If Gerrit is interesting to you and we are by far not the only project using Gerrit, I have a second talk here at 15.14 and you're invited to just come back there and see in detail how Gerrit works.
So we're also doing continuous integration and we of course have running a Jenkins server which does the thing which are just the usual choose for PHP project and interesting thing is that Gerrit automatically votes in Gerrit one.
There is a violation of the coding guidelines, et cetera. But we don't do unit tests in Jenkins. But I come to that later. Then we have metrics.typosuite.org, a big sonar installation with 5,600 projects. So all the core projects plus the extensions which are listed there
and that presents you code metrics like cyclomatic, complexity, et cetera, lines per method, and so on. So we have Travis also as continuous integration software. Travis is a hosted service so we don't have it on our own infrastructure
and it's built for the open source community and yeah, well what does Travis, other than Jenkins? It still just executes tests. But it does it in a very interesting way. First it fetches code from GitHub, only from GitHub. That's a bit problematic because yeah,
I said we're hosting our own Git server so we are replicating just to GitHub. And Travis also supports plenty of languages so it's not limited to PHP. So Travis CI just spins up virtual machines to run your unit tests so you always have a clean environment.
You don't have headaches because your virtual machine got hacked or so by unit tests. And it runs them in different environments. That's interesting thing. For example, you could say, I want PHP 5.2 to 5.4 in different databases that builds up this metrics of test combinations.

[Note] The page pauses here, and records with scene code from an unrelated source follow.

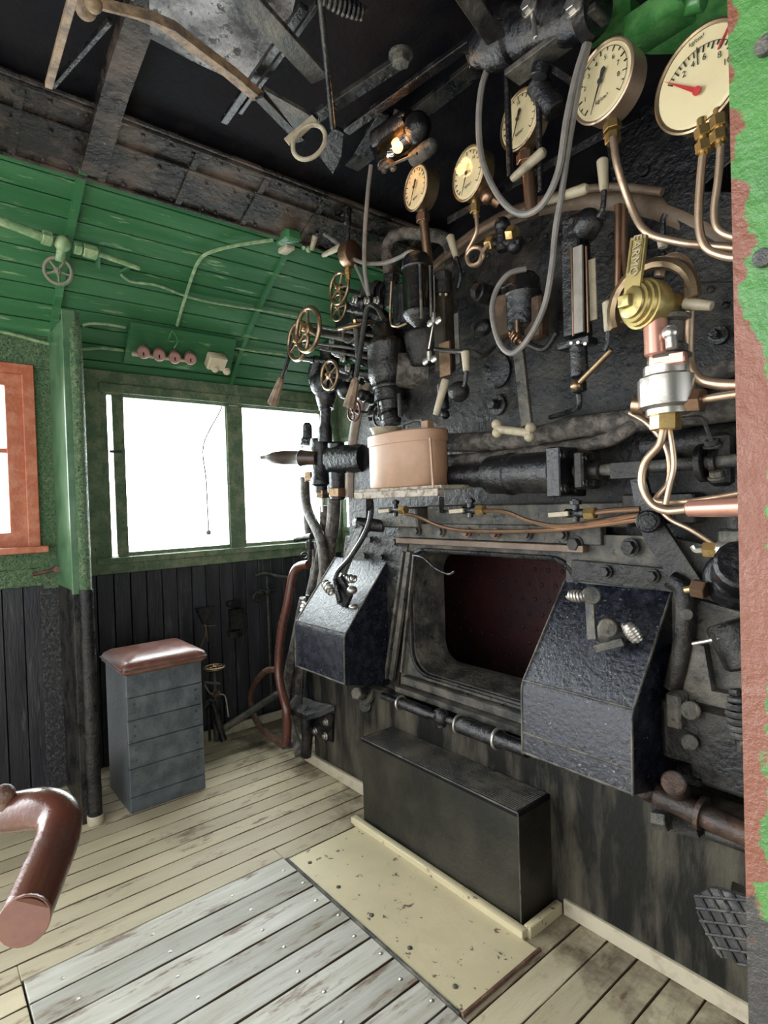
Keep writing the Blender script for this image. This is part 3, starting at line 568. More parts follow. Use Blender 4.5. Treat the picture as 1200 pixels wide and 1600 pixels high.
# ================================================================== SEAT AND LEFT CORNER
seat = thing('box_seat', 'tall blue-grey wooden box seat with brown padded lid below the window', 'seat', (-3.4, 1.06, 0))
sx0, sx1, sy0, sy1, sh = -3.60, -3.2, .86, 1.265, .735
ob('carcass', MB().box(sx0, sx1-.02, sy0, sy1, 0, sh), SEATM, seat)
mb = MB(); zs = [0, .085, .235, .37, .49, .61, sh]
for a, b_ in zip(zs, zs[1:]): mb.bbox((sx1-.01, (sy0+sy1)/2, (a+b_)/2), (.012, (sy1-sy0)/2, (b_-a)/2-.0015), bev=.25)
ob('front_board', mb, SEATM, seat)
for a, b_ in zip(zs[1:], zs[2:]):
    for yy in (sy0+.035, sy1-.04):
        for k in (.3, .72): ob('screw', MB().cyl((sx1, yy, a+(b_-a)*k), (sx1+.005, yy, a+(b_-a)*k), .006, n=10), LEDGE, seat)
def cushion(x0, x1, y0, y1, z0, z1):
    m_ = MB(); lo = []
    cx, cy, a, b_ = (x0+x1)/2, (y0+y1)/2, (x1-x0)/2, (y1-y0)/2
    for k, (f, z) in enumerate(((.94, z0), (1.0, z0+.012), (1.0, z0+.035), (.965, z1-.022), (.85, z1-.006), (.6, z1+.003), (.3, z1+.006), (.02, z1+.007))):
        lo.append([V((cx+(p.x-cx)*f if f > .9 else cx+(p.x-cx)*f, cy+(p.z-cy)*f, z)) for p in rrect(x0, x1, y0, y1, .035, 0, 4)])
    return m_.loft(lo, True)
ob('cushion', cushion(sx0-.01, sx1+.035, sy0-.025, sy1+.03, sh, sh+.075), LEATHER, seat, sharp=70)
ob('piping', MB().tube([(sx1+.035, sy0-.015, sh+.03), (sx1+.035, sy1+.02, sh+.03)], .006, 8, False).tube([(sx1+.02, sy0-.025, sh+.03), (sx0, sy0-.025, sh+.03)], .006, 8, False), RUST, seat)

# floor valve behind the seat
fv = thing('floor_valve', 'floor-standing drain valve with brass hand wheel right of the box seat', 'valve', X(338, 1158, -3.62))
vx = -3.62
def wheel(parent, c, ax, R, r, spokes=5, m=BRASSD, hub=.28, sp0=0.):
    c = V(c); ax = V(ax).normalized(); w_ = MB().ring(c, ax, R, r, 36, 10); a, b_ = w_.frame(ax)
    w_.lathe(c-ax*r*1.4, ax, [(0, R*hub*.7), (r*.4, R*hub), (r*2.4, R*hub), (r*2.8, R*hub*.7)], 16)
    for k in range(spokes):
        t = sp0+2*math.pi*k/spokes; d = a*math.cos(t)+b_*math.sin(t); w_.tube([c+d*R*hub*.7, c+d*R*.6, c+d*R*.97], [r*.95, r*.6, r*.75], 8, False)
    o = ob('hand_wheel', w_, m, parent); ob('nut', MB().hexn(c+ax*r*1.2, c+ax*r*2.8, R*.12), m if m is not BRASSD else BRASS, o); return o
cw = X(335, 1043, vx); wheel(fv, cw, (0, 0, 1), .062, .010, 4, BRASSD)
ob('stem', MB().cyl(X(335, 1050, vx), X(339, 1158, vx), .011).cyl(X(337, 1118, vx), X(339, 1158, vx), .02), LEDGE, fv)
ob('bracket', MB().bar(X(318, 1066, vx), X(343, 1068, vx), .03, .012, XA), LEDGE, fv)
ob('bracket', MB().cyl(X(336, 1082, vx), X(338, 1086, vx), .03), RUST, fv, label='rusty collar')
ob('chain', MB().tube([X(320, 1070, vx), X(330, 1084, vx), X(350, 1086, vx), X(355, 1105, vx), X(357, 1120, vx)], .005, 6), STEEL, fv)
ob('rod', MB().cyl(X(324, 1070, vx-.05), X(328, 1158, vx-.05), .009), BLACK, fv)
ob('rod', MB().cyl(X(345, 1095, vx-.06), X(348, 1150, vx-.06), .008), BLACK, fv)
one('drain_pipe', MB().tube([X(318, 1106, -3.6), X(325, 1098, -3.6), X(332, 1098, -3.6), X(340, 1125, -3.55), X(350, 1158, -3.5)], .022, 10), BLACKD, 'short curved dark pipe end beside the floor valve', 'pipe')
one('diagonal_pipe', MB().tube([X(348, 1140, -3.58), X(440, 1080, -3.60)], .024, 12, False), LEDGE, 'straight grey pipe slanting up along the plank wall', 'pipe')
tt = thing('drain_rod', 'thin upright rod with T handle against the black planks', 'rod', X(424, 1080, -3.84))
ob('rod', MB().cyl(X(417, 900, -3.84), X(424, 1085, -3.84), .008), LEDGE, tt)
ob('handle', MB().tube([X(398, 899, -3.84), X(415, 896, -3.84), X(432, 900, -3.84), X(450, 902, -3.84)], .012, 8), LEDGE, tt)
ob('guide', MB().sphere(X(417, 925, -3.84), .025).cyl(X(405, 922, -3.84), X(428, 924, -3.84), .01).tube([X(412, 928, -3.84), X(400, 926, -3.84), X(396, 936, -3.84), X(405, 940, -3.84)], .012, 8), BLACKD, tt)
hb = thing('funnel_bracket', 'small dark triangular bracket with wire on the plank wall', 'bracket', X(318, 985, -3.86))
ob('plate', MB().prism([X(304, 950, -3.87), X(333, 947, -3.87), X(324, 975, -3.87), X(316, 975, -3.87)], (.035, 0, 0)), BLACKD, hb)
ob('wire', MB().tube([X(320, 975, -3.84), X(322, 985, -3.83), X(318, 1000, -3.84), X(312, 1014, -3.84)], .005, 6).tube([X(320, 978, -3.83), X(337, 978, -3.83)], .004, 6, False).tube([X(322, 985, -3.83), X(325, 1002, -3.83)], .006, 6, False), BRASSD, hb)
bk = thing('clamp_plate', 'dark cast clamp plate screwed to the planks right of the triangular bracket', 'bracket', X(368, 995, -3.87))
ob('plate', MB().bbox(X(369, 967, -3.865), (.02, .05, .075)), BLACKD, bk); [ob('lug', MB().bbox(X(*q, -3.86), (.03, .045, .02)), BLACKD, bk) for q in ((365, 943), (367, 990))]

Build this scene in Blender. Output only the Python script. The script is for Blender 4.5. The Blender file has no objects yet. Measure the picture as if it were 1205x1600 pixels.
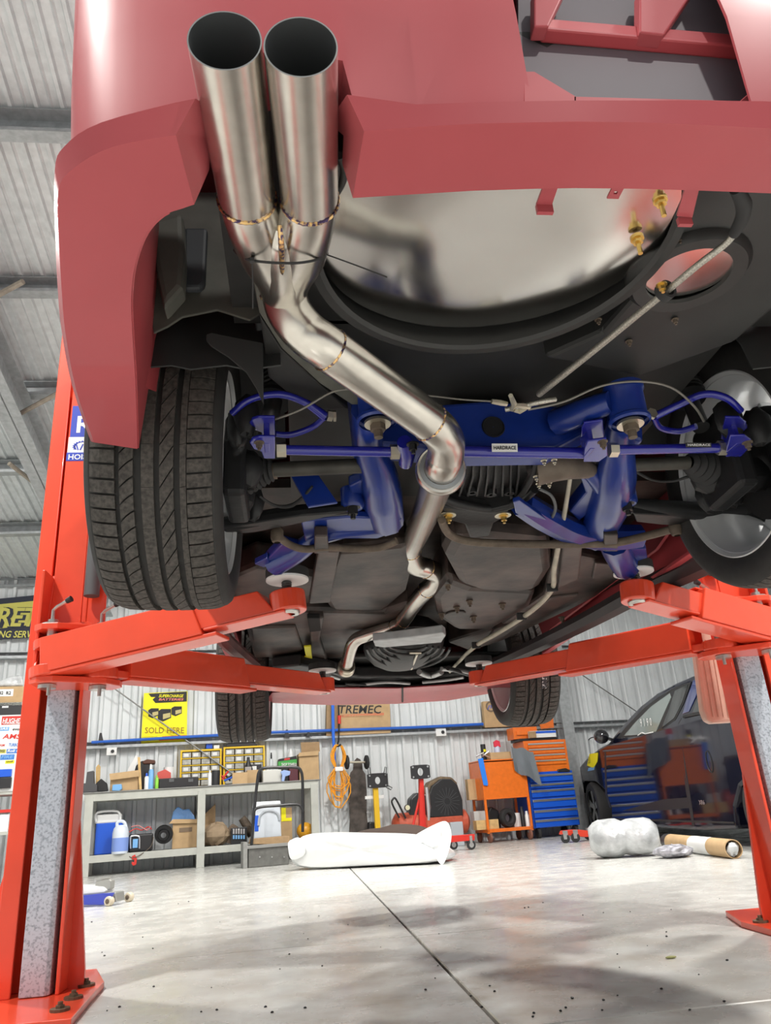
import bpy, bmesh, math, random
from mathutils import Vector, Matrix
random.seed(7)
R = math.radians
scene = bpy.context.scene
COL = scene.collection
# ------------------------------------------------------------ camera, world, lamps, exposure
FPX, PITCH, ROLL, YAW, CAMH = 1180.0, R(21.6), R(-4.08), R(7.39), 0.46
_F = Vector((math.sin(YAW)*math.cos(PITCH), math.cos(YAW)*math.cos(PITCH), math.sin(PITCH)))
_R0 = Vector((math.cos(YAW), -math.sin(YAW), 0)); _U0 = _R0.cross(_F)
_R = _R0*math.cos(ROLL)+_U0*math.sin(ROLL); _U = -_R0*math.sin(ROLL)+_U0*math.cos(ROLL)
EYE = Vector((0, 0, CAMH))
cd = bpy.data.cameras.new('camera'); cam = bpy.data.objects.new('camera', cd); COL.objects.link(cam)
cd.sensor_fit = 'VERTICAL'; cd.sensor_height = 24; cd.lens = 24*FPX/1600; cd.clip_start = .02
m = Matrix((( _R.x, _U.x, -_F.x, 0), (_R.y, _U.y, -_F.y, 0), (_R.z, _U.z, -_F.z, CAMH), (0, 0, 0, 1)))
cam.matrix_world = m; scene.camera = cam
vs = scene.view_settings; vs.view_transform = 'Standard'; vs.look = 'None'; vs.gamma = 1; vs.exposure = 0.38; vs.use_curve_mapping = False
w = bpy.data.worlds.new('daylight'); scene.world = w; w.use_nodes = True
bg = w.node_tree.nodes['Background']; bg.inputs[0].default_value = (.86, .93, 1, 1); bg.inputs[1].default_value = .34
def high_bay(x, y, z, power, size=.3):
    ld = bpy.data.lights.new('lamp_light', 'AREA'); ld.shape = 'DISK'; ld.size = size; ld.energy = power; ld.color = (1, .97, .92)
    o = bpy.data.objects.new('lamp_light', ld); COL.objects.link(o); o.location = (x, y, z)
    return o
LAMPS = [(-2.6, .3, 4.9, 215), (2.9, .3, 4.9, 215), (-2.8, 4.4, 4.6, 200), (.6, 6.6, 4.3, 200), (3.8, 4.6, 4.6, 200), (-1.5, 8.4, 4.1, 130), (4.2, 8.0, 4.2, 150), (2.2, -3.6, 5.0, 215)]
for l in LAMPS: high_bay(*l)

# ------------------------------------------------------------ helpers: rays, materials, meshes, things
def _ray(x, y): return _F + _R*((x-602.5)/FPX) - _U*((y-800)/FPX)
def atz(x, y, Z): d = _ray(x, y); return EYE + d*((Z-EYE.z)/d.z)
def aty(x, y, Y): d = _ray(x, y); return EYE + d*(Y/d.y)
def atx(x, y, X): d = _ray(x, y); return EYE + d*(X/d.x)
def depth(p): return (p-EYE).dot(_F)
# the shed's own frame: the back wall stands 9 degrees off the floor joints
WA = R(9.0); WU = Vector((math.cos(WA), math.sin(WA), 0)); WN = Vector((-math.sin(WA), math.cos(WA), 0)); W0 = Vector((-2.6, 10.25, 0))
def atw(x, y, off=0.0):      # a point of the plane parallel to the back wall, off metres in front of it
    d = _ray(x, y); return EYE + d*(((W0-WN*off)-EYE).dot(WN)/d.dot(WN))
def sp(px, p): return px*depth(p)/FPX   # pixels to metres at a point

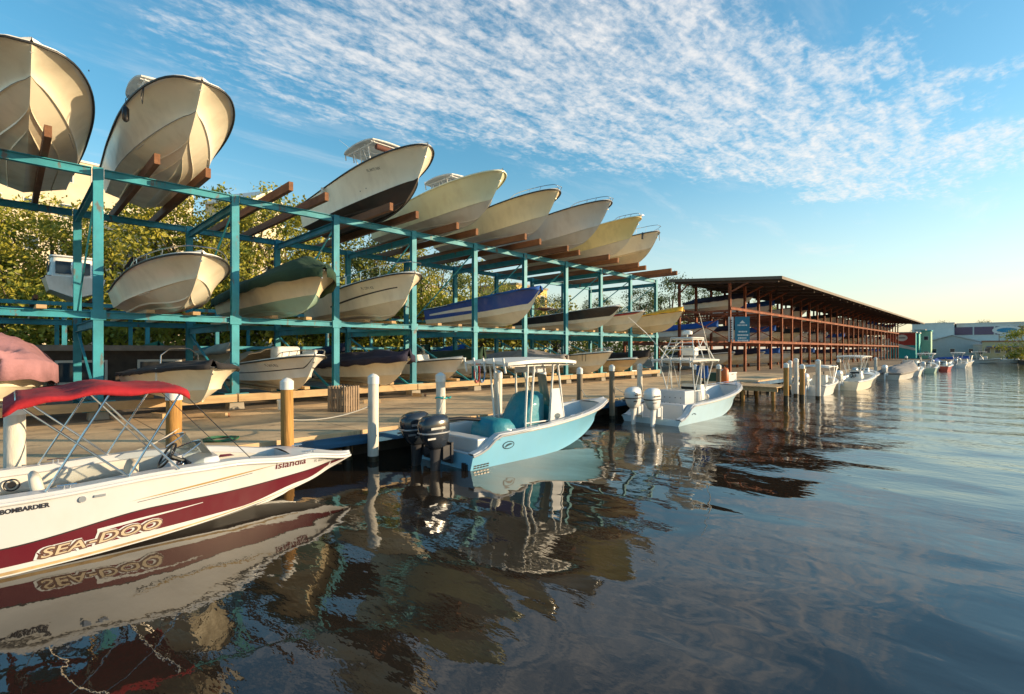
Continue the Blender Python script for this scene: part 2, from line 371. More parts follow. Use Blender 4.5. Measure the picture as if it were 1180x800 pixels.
def cover(h, parent, m, ht=lambda t: .25, t0=0, t1=1, drop=.16, n=34, seed=0, amp=.05, straps=True, name='canvas_cover'):
    rings = []; J = 14
    for i in range(n + 1):
        t = t0 + (t1 - t0) * (1 - (1 - i / n) ** 1.35); b = h.bs(t) + .035; z = h.zs(t); hh = ht(t); x = t * h.L + (.05 * (t - .5))
        if t > .985: x += .04
        r = []
        for j in range(-J, J + 1):
            a = j / J; aa = abs(a); sag = noise.noise(Vector((t * 7 + seed, a * 2.3, seed * 1.7))) * amp * 1.6
            rid = abs(noise.noise(Vector((t * 3 + seed, a * 7, 3.1)))) * amp
            env = min(1, (1 - aa) * 5)
            r.append((x, b * a, z + .03 + hh * (1 - aa ** 2.2) + (sag - rid) * env))
        dn = lambda sgn: (x, sgn * (b + .012), z - drop - .03 * math.sin(t * 40 + seed))
        rings.append([dn(-1)] + r + [dn(1)])
    mb = MB().loft(rings, closed=False, cap=False)
    r0 = rings[0]; mb.f.append(tuple(range(len(r0)))); mb.m.append(0)
    o = mb.build(name, m, parent, smooth=50, solid=.008)
    return o
def bow_rail(h, parent, t0=.55, hgt=.42, m=None, n=8, inset=.07):
    mb = MB(); top = []
    for k in range(n + 1):
        t = lerp(t0, .985, k / n); b = max(.03, h.bs(t) - inset); top.append((t * h.L + .12 * sstep(.7, 1, t), -b, h.zs(t) + .03 + hgt * min(1, k / 1.5 + .15)))
        if 0 < k < n and k % 2 == 0: mb.tube([(t * h.L, -b, h.zs(t) + .03), top[-1]], .012, 5); mb.tube([(t * h.L, b, h.zs(t) + .03), (top[-1][0], b, top[-1][2])], .012, 5)
    full = top + [(x, -y, z) for x, y, z in reversed(top)]
    mb.tube([(top[0][0] - .1, top[0][1], h.zs(t0) + .02)] + full + [(top[0][0] - .1, -top[0][1], h.zs(t0) + .02)], .016, 6)
    return mb.build('bow_rail', m or STEEL, parent, smooth=50)
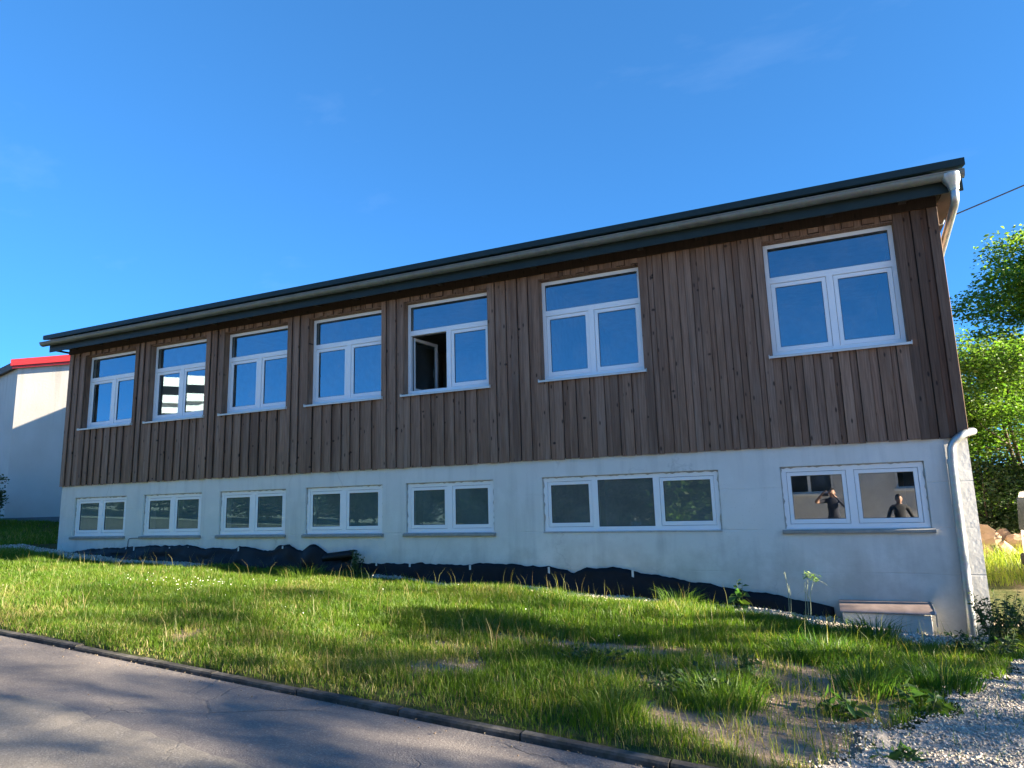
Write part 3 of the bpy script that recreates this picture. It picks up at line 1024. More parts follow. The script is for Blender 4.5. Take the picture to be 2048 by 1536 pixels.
# half-round gutter, slightly falling, joined in lengths
GY, GZ = -.532, 5.455
def gutter_piece(x0, x1, name='gutter'):
    R, cyg, czg = .078, GY, GZ
    n = 12
    prof = []
    for k in range(n + 1):
        a = math.pi + math.pi * k / n
        prof.append((cyg + R * math.cos(a), czg + R * math.sin(a)))
    inner = [(cyg + (R - .004) * math.cos(math.pi + math.pi * k / n), czg + (R - .004) * math.sin(math.pi + math.pi * k / n)) for k in range(n + 1)][::-1]
    return MB().prism_x(prof + inner, x0, x1)
G0, G1 = -15.63, 1.905
gut = gutter_piece(G0, G1).build('gutter', M['gutter'], bld, ((G0 + G1) / 2, GY, GZ - .05))
smooth_by_angle(gut, 35)
MB().tube([(G0, GY - .08, GZ + .003), (G1, GY - .08, GZ + .003)], .009, 8).build('rolled_edge', M['gutter'], gut)
for xe in (G0 - .003, G1):
    pts = [(GY + .079 * math.cos(math.pi + math.pi * k / 12), GZ + .079 * math.sin(math.pi + math.pi * k / 12)) for k in range(13)]
    MB().prism_x(pts, xe, xe + .003).build('end_cap', M['gutter'], gut)
xx = G0 + .35
while xx < G1 - .2:
    b = MB()
    R = .0805
    pr = [(GY + R * math.cos(math.pi + math.pi * k / 12), GZ + R * math.sin(math.pi + math.pi * k / 12)) for k in range(13)]
    pi_ = [(GY + (R - .002) * math.cos(math.pi + math.pi * k / 12), GZ + (R - .002) * math.sin(math.pi + math.pi * k / 12)) for k in range(13)][::-1]
    b.prism_x(pr + pi_, xx, xx + .022)
    b.box(xx, xx + .022, GY - .085, GY + .09, GZ + .009, GZ + .012)
    b.build('gutter_bracket', M['gutter'], gut, (xx, GY, GZ - .05))
    xx += .78 + rnd.random() * .06
for xx in (-12.6, -9.6, -6.55, -3.5, -.45):
    b = gutter_piece(xx, xx + .045)
    b.v = [(a, GY + (q - GY) * 1.03, GZ + (c - GZ) * 1.03) for a, q, c in b.v]
    b.build('gutter_joint', M['gutter'], gut, (xx, GY, GZ - .05))

# downpipes
def bez(pts, n=8):
    """polyline with rounded corners"""
    pts = [Vector(p) for p in pts]
    out = [pts[0]]
    for i in range(1, len(pts) - 1):
        a, b, c = pts[i - 1], pts[i], pts[i + 1]
        r = min((a - b).length, (c - b).length) * .45
        r = min(r, .16)
        p, q = b + (a - b).normalized() * r, b + (c - b).normalized() * r
        for k in range(n + 1):
            t = k / n
            out.append(p * (1 - t) ** 2 + b * 2 * t * (1 - t) + q * t * t)
    out.append(pts[-1])
    return out
hop = MB().tube([(1.775, -.53, 5.44), (1.775, -.53, 5.395), (1.785, -.525, 5.30), (1.79, -.522, 5.24)], [.115, .108, .062, .055], 16)
pipe1 = MB().tube(bez([(1.79, -.522, 5.30), (1.785, -.52, 5.10), (1.733, .78, 4.74), (1.73, .84, 4.5), (1.73, .84, 2.62), (1.735, .74, 2.39), (1.735, .05, 2.35), (1.60, -.075, 2.32), (1.46, -.075, 2.2), (1.445, -.072, 1.9)]), .046, 16)
pipe = pipe1.build('downpipe', M['zinc'], bld, (1.725, 0, 4))
smooth_by_angle(pipe, 40)
h_ = hop.build('hopper', M['zinc'], pipe)
smooth_by_angle(h_, 40)
lowp = MB().tube([(1.445, -.072, 2.0), (1.437, -.072, 1.0), (1.425, -.075, .42), (1.418, -.075, -.2)], .050, 16).build('lower_pipe', M['zinc'], pipe)
smooth_by_angle(lowp, 40)
for p, q in (((1.4462, -.072, 2.02), (1.4458, -.072, 1.965)), ((1.427, -.0748, .53), (1.4265, -.075, .48))):
    c_ = MB().tube([p, q], .0545, 16).build('pipe_sleeve', M['zinc'], pipe)
    smooth_by_angle(c_, 40)
for z in (1.45, 3.6):
    if z < 2:
        MB().tube([(1.4405, -.072, z), (1.4403, -.072, z + .03)], .0525, 14).box(1.43, 1.45, -.03, .02, z + .008, z + .022).build('pipe_clamp', M['zinc'], pipe)
    else:
        MB().tube([(1.73, .84, z), (1.73, .84, z + .03)], .052, 14).box(1.66, 1.70, .83, .85, z + .008, z + .022).build('pipe_clamp', M['zinc'], pipe)
MB().box(1.668, 1.70, .46, .52, 5.08, 5.20, .004).tube([(1.69, .5, 5.17), (1.80, .5, 5.19), (1.82, .5, 5.24)], .012, 8).build('cable_hook', M['zinc'], bld)
cb = []
A_, B_ = Vector((1.82, .5, 5.25)), Vector((14.0, 1.6, 9.9))
for k in range(25):
    t = k / 24
    p = A_.lerp(B_, t)
    p.z -= .5 * 4 * t * (1 - t) * .35
    cb.append(p)
tag(MB().tube(cb, .009, 6).build('overhead_cable', M['blackish']), 'thin black overhead cable running up from the eave to the right', 'cable')
# thin conduit on the concrete between the leftmost lower windows
MB().tube(bez([(-11.3, -.012, 1.165), (-13.0, -.012, 1.15), (-13.12, -.012, 1.14), (-13.13, -.012, .9)]), .006, 6).build('thin_conduit', M['blackish'], bld)

# ------------------------------------------------------------------ black membrane at the foot of the wall
def membrane(name, top, label, amp, seed, flap=False):
    xs = np.arange(top[0][0], top[-1][0], .05)
    tz = np.interp(xs, [p[0] for p in top], [p[1] for p in top])
    jag = (vnoise(xs, xs * 0, 8, seed) - .5) * .03 + (vnoise(xs, xs * 0, 23, seed + 1) - .5) * .02
    tz = tz + jag
    gz = ground_z(xs, xs * 0 - .12)
    rows = 9
    V = []
    for r in range(rows):
        t = r / (rows - 1)
        for i, x in enumerate(xs):
            z = tz[i] * (1 - t) + (gz[i] - .06) * t
            f = float(vnoise(x, t * 1.5, 2.4, seed + 2)) * amp + float(vnoise(x, t * 4, 5, seed + 4)) * amp * .28
            y = -.012 - (.018 + f) * (0.25 + t * .9) - .05 * t
            V.append((x + (f - amp * .5) * .4 * t, y, z))
    n = len(xs)
    T = []
    for r in range(rows - 1):
        for i in range(n - 1):
            a = r * n + i
            T += [(a, a + n, a + n + 1), (a, a + n + 1, a + 1)]
    o = np_mesh(name, V, T, M['membrane'], smooth=True, origin=(float(xs.mean()), -.05, .6))
    md = o.modifiers.new('thickness', 'SOLIDIFY')
    md.thickness = .008
    md.offset = 1
    return tag(o, label, 'membrane')
topL = [(-15.2, .86), (-15.05, .85), (-14.81, .88), (-13.94, .946), (-12.88, .986), (-11.885, 1.005), (-11.2, 1.004), (-10.935, .94), (-10.55, .948), (-10.17, .93), (-10.045, .994), (-9.85, .985), (-9.55, .94), (-9.22, .92), (-9.05, 1.02), (-8.85, 1.02), (-8.72, .95), (-8.563, .915), (-8.40, 1.0), (-8.25, 1.02), (-7.954, .84), (-7.75, .85), (-7.633, .90), (-7.40, .905)]
topR = [(-7.38, .71), (-7.16, .70), (-6.03, .714), (-5.3, .70), (-5.03, .725), (-4.43, .721), (-4.18, .686), (-3.85, .697), (-3.62, .642), (-3.46, .61), (-3.27, .685), (-2.85, .694), (-2.6, .655), (-2.35, .59), (-2.07, .561), (-1.54, .485), (-.78, .374), (.02, .213)]
memL = membrane('black_membrane', topL, 'crumpled taller black membrane with wavy torn edge below the left small windows', .11, 51)
memR = membrane('black_membrane', topR, 'lower black membrane strip sloping down towards the boxed light well', .035, 71)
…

And Travis runs all of them and how would you as a single developer find out that this combination fails? Travis does that for you and it launches all different versions that you're saying it should test and then it reports back if all pass or what fails.
Documentation and translation in TYPO3. To translate TYPO3 and the extensions we're having Pootle installed. Pootle is a Python-based project. And we're using XLIF format like two years ago or so for the translations.
Every night language packages are built out of the translations which are entered into Pootle and people can go into the TYPO3 installation and say fetch translations and then these packages are downloaded. Pootle is actually pretty nice.
It also offers for everybody to suggest translation. So it's not a single team that does all the translations but everybody can just come here with a TYPO3.org account, log in and suggest a translation and team members can really set this translation active and everybody can just suggest new translations.
Documentation in open source project. Well, it was a raw point for a long time. Probably not the only reason but one reason, sorry.
Feel free to, we're using restructured text. Feel free to watch the slides online. It's a really nice format. It's built for Python initially and I'm out there for questions. Nice that you attended.
Please see through my slides and also the comments online. Thanks for attending. Thank you.